В «Гражданской войне» Катон упоминается несколько раз. Вначале он фигурирует как деятель переворота начала января 49 г., где, в принципе, ставится в один ряд с другими лидерами помпеянского путча. Ему не дает покоя старая вражда к Цезарю, ради которой он готов на все, что угодно, и провал на консульских выборах (Caes. В. С., III, 4). Второе появление Катона — его командование в Сицилии. Эпизод рассказан не без сарказма. Катон активно готовится к отражению войск Куриона, но, узнав об их подходе, критикует Помпея за развязывание ненужной войны, и, тем не менее, бежит к Помпею в Грецию (Caes. В. С., I, 30). В «Африканской войне» (можно считать, что произведение отражает точку зрения Цезаря) описано, как Катон пытается навести элементарный порядок в городе и организовать оборону, а затем кончает с собой. Сцена описывается не без традиционной дани уважения. Автор говорит о редкой честности, отличавшей его от остальных помпеянских лидеров и уважении к нему жителей Утики (В. Afr., 89). Впрочем, Катон оказывается и достаточно жестоким человеком, спокойно изгоняющим на растерзание нумидийской коннице множество безоружных людей, а в финальной сцене самоубийства видна жестокость уже к самому себе (Sail. Ер., II, 9).
Стремление превратить Катона в идеал республиканца и римлянина охватило не только Цицерона и Брута, но и некоторых цезарианцев. В «Заговоре Каталины» Саллюстий показывает Катона вторым героем наравне с Цезарем. Безупречная жизнь, строгость, твердость, умеренность, чувство долга и суровость, противопоставление и сопоставление с милосердием, энергией и благодеяниями Цезаря — таковы особенности личности великого республиканца (Sail. Cat., 54). Где-то проскальзывает и другое: активное добро, которое несет Цезарь, противопоставлено репрессированному морализму Катона. В другом письме, более близком к событиям, Катон оказывается для Саллюстия (или Псевдо-Саллюстия) лишь звеном в цепи помпеянских «ничтожеств». «Лишь ум Марка Катона, изворотливого, речистого, хитрого человека не вызывает у меня пренебрежения. Эти качества дает греческая образованность, однако доблести, бдительности и трудолюбия греки совершенно лишены» (Sail. Epist., II, 9).
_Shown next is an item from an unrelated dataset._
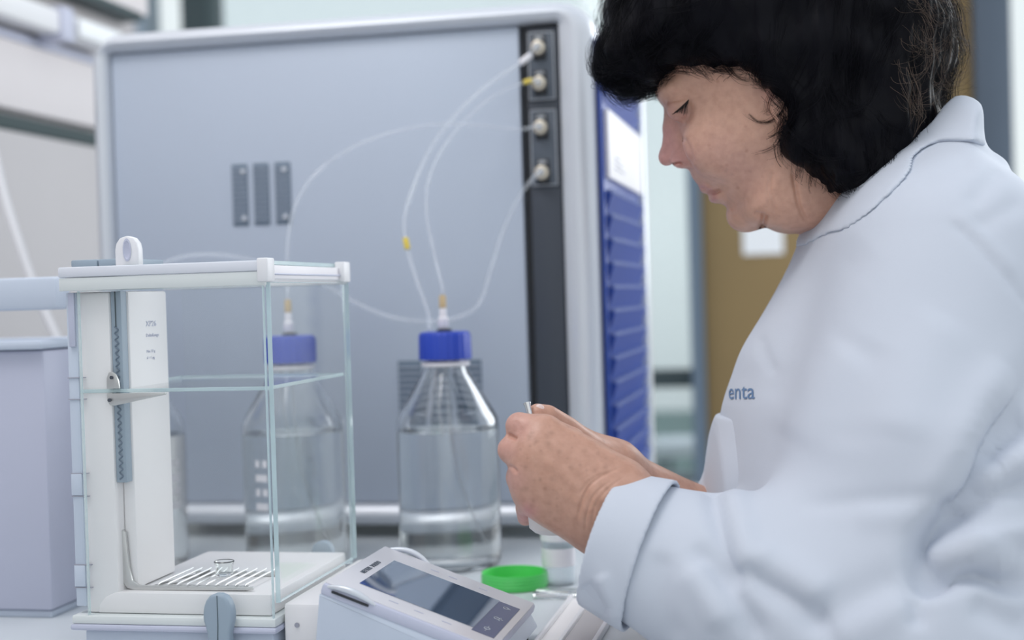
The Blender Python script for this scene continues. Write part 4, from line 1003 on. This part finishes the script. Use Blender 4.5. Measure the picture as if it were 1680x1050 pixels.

Возможно, здесь и кроется главное. Катон для Цезаря был символом узколобой, консервативной, ошибочной и пагубной политики, отвергающей все конструктивное и новое. Цезарь не отделял Катона от остальных помпеянцев: разрушительная война, жестокость, сулланский стиль, прямая национальная измена и, в конечном счете, полная античеловечность. «Порядочность» и «моральные устои» Катона, его действительное неприятие жестокостей своих союзников всегда уступали «необходимости» борьбы за общее дело, которое Катон санкционировал своим имиджем «морального героя».
В поединке с мертвым Катоном Цезарь скорее потерпел поражение. Позже в триумфе он пронес изображение Катона среди вражеских трофеев (Арр. В. С, II, 101). Возможно, это было «недосмотром» или политической ошибкой, и Цезарю было удобнее взять на себя вину за самоубийство Катона, ставшее следствием духовного тупика, в который он зашел. Цезарь отказался от этого компромисса, следуя своим модальным убеждениям и стремясь отстоять свою правду. В готовности следовать своим этическим принципам он ничем не уступал своему противнику и, будучи готов на политическую реабилитацию Катона, диктатор решительно восстал против его моральной реабилитации. Это принесло новый миф, идею мужественного «борца за свободу» против «цезаристской тирании». История запомнила мужественную смерть Катона, забыв о зверствах его соратников и том обстоятельстве, что хотя «великий республиканец», несомненно, их осуждал, в конечном счете, он всегда оправдывал их во имя «государственной необходимости», «ради государства», как любил говорить он сам.